* **Source excerpt**:
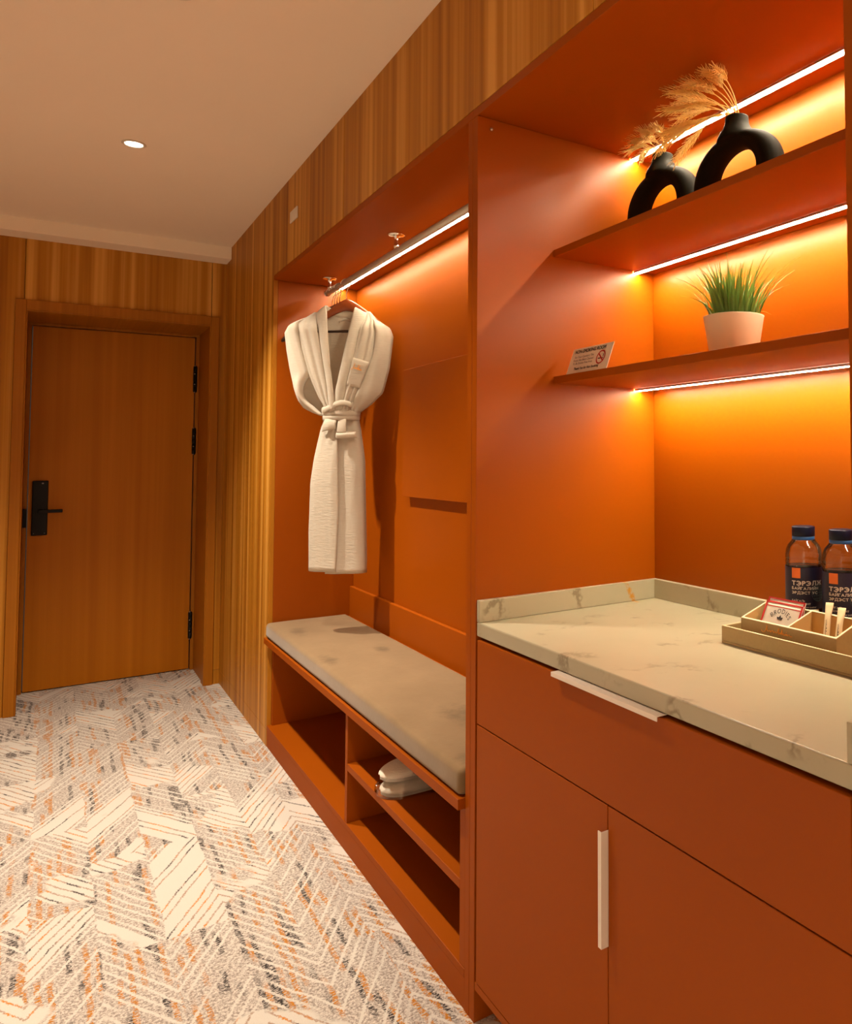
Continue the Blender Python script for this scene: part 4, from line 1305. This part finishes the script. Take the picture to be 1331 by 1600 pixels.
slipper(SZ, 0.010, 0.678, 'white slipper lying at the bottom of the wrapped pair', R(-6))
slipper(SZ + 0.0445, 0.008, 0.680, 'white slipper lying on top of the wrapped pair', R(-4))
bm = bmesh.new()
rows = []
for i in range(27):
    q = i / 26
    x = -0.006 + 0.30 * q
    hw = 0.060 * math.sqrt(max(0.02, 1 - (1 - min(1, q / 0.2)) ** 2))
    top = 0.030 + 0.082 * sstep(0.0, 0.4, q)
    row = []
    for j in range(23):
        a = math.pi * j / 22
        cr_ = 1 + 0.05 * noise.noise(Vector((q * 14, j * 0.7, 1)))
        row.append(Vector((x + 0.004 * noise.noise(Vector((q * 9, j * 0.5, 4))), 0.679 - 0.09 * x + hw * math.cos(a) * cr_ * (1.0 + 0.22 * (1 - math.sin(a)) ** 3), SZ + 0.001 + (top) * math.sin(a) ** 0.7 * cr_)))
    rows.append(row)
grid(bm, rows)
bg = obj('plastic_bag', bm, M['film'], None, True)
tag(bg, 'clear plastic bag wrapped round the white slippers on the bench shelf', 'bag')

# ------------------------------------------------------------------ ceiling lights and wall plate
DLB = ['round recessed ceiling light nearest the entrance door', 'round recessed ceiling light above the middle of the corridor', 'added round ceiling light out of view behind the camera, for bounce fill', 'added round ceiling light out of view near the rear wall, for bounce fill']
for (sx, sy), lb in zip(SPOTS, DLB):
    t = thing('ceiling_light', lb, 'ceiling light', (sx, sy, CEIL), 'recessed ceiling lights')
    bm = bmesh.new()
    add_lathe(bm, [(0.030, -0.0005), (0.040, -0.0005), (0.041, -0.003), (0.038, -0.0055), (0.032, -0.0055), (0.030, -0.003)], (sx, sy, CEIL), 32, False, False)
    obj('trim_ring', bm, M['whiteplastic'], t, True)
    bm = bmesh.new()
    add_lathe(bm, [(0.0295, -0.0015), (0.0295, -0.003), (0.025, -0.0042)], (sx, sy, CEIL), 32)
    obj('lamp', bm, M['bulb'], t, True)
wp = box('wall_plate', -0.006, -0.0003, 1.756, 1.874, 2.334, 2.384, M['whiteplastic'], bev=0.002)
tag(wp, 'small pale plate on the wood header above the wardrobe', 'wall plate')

* **Stated task**: Pictures stay out. Print the data exactly, from its first line through the line containing "tag(bg, 'clear plastic".

* **Complete answer**:
Continue the Blender Python script for this scene: part 4, from line 1305. This part finishes the script. Take the picture to be 1331 by 1600 pixels.
slipper(SZ, 0.010, 0.678, 'white slipper lying at the bottom of the wrapped pair', R(-6))
slipper(SZ + 0.0445, 0.008, 0.680, 'white slipper lying on top of the wrapped pair', R(-4))
bm = bmesh.new()
rows = []
for i in range(27):
    q = i / 26
    x = -0.006 + 0.30 * q
    hw = 0.060 * math.sqrt(max(0.02, 1 - (1 - min(1, q / 0.2)) ** 2))
    top = 0.030 + 0.082 * sstep(0.0, 0.4, q)
    row = []
    for j in range(23):
        a = math.pi * j / 22
        cr_ = 1 + 0.05 * noise.noise(Vector((q * 14, j * 0.7, 1)))
        row.append(Vector((x + 0.004 * noise.noise(Vector((q * 9, j * 0.5, 4))), 0.679 - 0.09 * x + hw * math.cos(a) * cr_ * (1.0 + 0.22 * (1 - math.sin(a)) ** 3), SZ + 0.001 + (top) * math.sin(a) ** 0.7 * cr_)))
    rows.append(row)
grid(bm, rows)
bg = obj('plastic_bag', bm, M['film'], None, True)
tag(bg, 'clear plastic bag wrapped round the white slippers on the bench shelf', 'bag')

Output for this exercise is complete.